Appetizers & Sides

Fresh Whole Milk Ricotta Cheese

This recipe is adapted from the Hot Stove Society in Seattle with thanks to Mary Karlin for everything she taught us about cheesemaking. We promise you’ll love it.

Total Time 60M

Servings 1 Pound


  • 1 gallon Darigold HTST Whole Milk, at Room temperature
  • ½ cup Darigold HTST 36% Heavy Cream (for best results use an unopened carton.
  • 1 teaspoon kosher salt
  • 1 teaspoon citric acid powder


  • Heavy Bottomed 6-Quart pot
  • Digital instant-read thermometer
  • Long stainless-steel whisk
  • Rubber spatula
  • Mesh strainer or colander
  • Cheesecloth
  • Stainless-steel skimmer or mesh skimmer


  1. A few hours before making the cheese, take the milk and cream out of the refrigerator to bring them to room temperature.
  2. Sanitize all your tools and equipment by running them through the dishwasher.
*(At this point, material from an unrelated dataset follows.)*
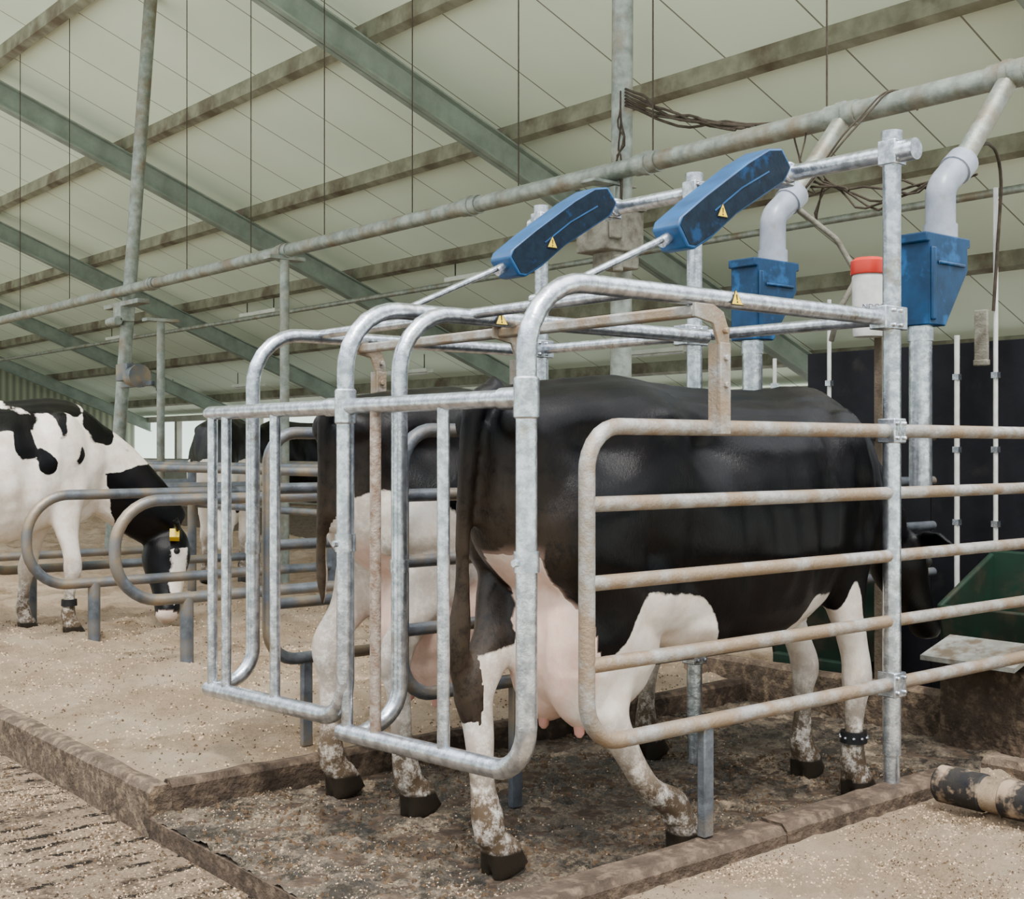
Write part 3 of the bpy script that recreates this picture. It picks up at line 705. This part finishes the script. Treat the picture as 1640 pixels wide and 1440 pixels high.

Leave them in the dishwasher until you are ready to use them.
  3. Combine the room-temperature milk and cream and the salt in a heavy bottomed pot
  4. Blend thoroughly with a whisk by dipping or plunging it in and out of the milk, but not stirring.
  5. Place the pot over medium-low heat and cook slowly, stirring periodically.
  6. As the milk mixture approaches 150(degrees)F as measured with the thermometer, you may see curds starting to form. Do not stir, but carefully check the bottom of the pan for any curds that might be sticking, using a rubber spatula.
  7. When the mixture is close to 180 (degrees)F, sprinkle the citric acid across the surface and incorporate it by dipping or plunging the whisk into the mixture; do not stir.
  8. The curds will continue to form and coagulate, leaving the whey, which will be yellowish-green and just slightly cloudy. If the whey still looks milky white, add a pinch more citric acid and stir into the whey with a rubber spatula to cause more curds to form.
  9. When the mixture reaches 185 (Degrees)F, turn off heat and cover. Allow to sit for about 20 min undisturbed.
  10. Meanwhile, line a strainer or colander with wet cheesecloth and place it over a container.
  11. When the cheese has set and the curds look firm, carefully ladle the curds into the colander, being careful not to break them up. Season the curds lightly with salt as you add them to the colander. The whey will drain off into the container.
  12. Once you have ladled all the curds into the colander, allow them to drain for about 10 minutes. (Discard whey or reserve for another use.) Keep draining the ricotta until the curds are on the drier side. Transfer to a container with a lid and store, refrigerated, for up to 1 week.

Note: For this recipe, use milk and cream products that are HTST (high temperature, short time) pasteurized rather than ultra-pasteurized.

Use ricotta for lasagna or ravioli fillings, or on toast with honey and jam.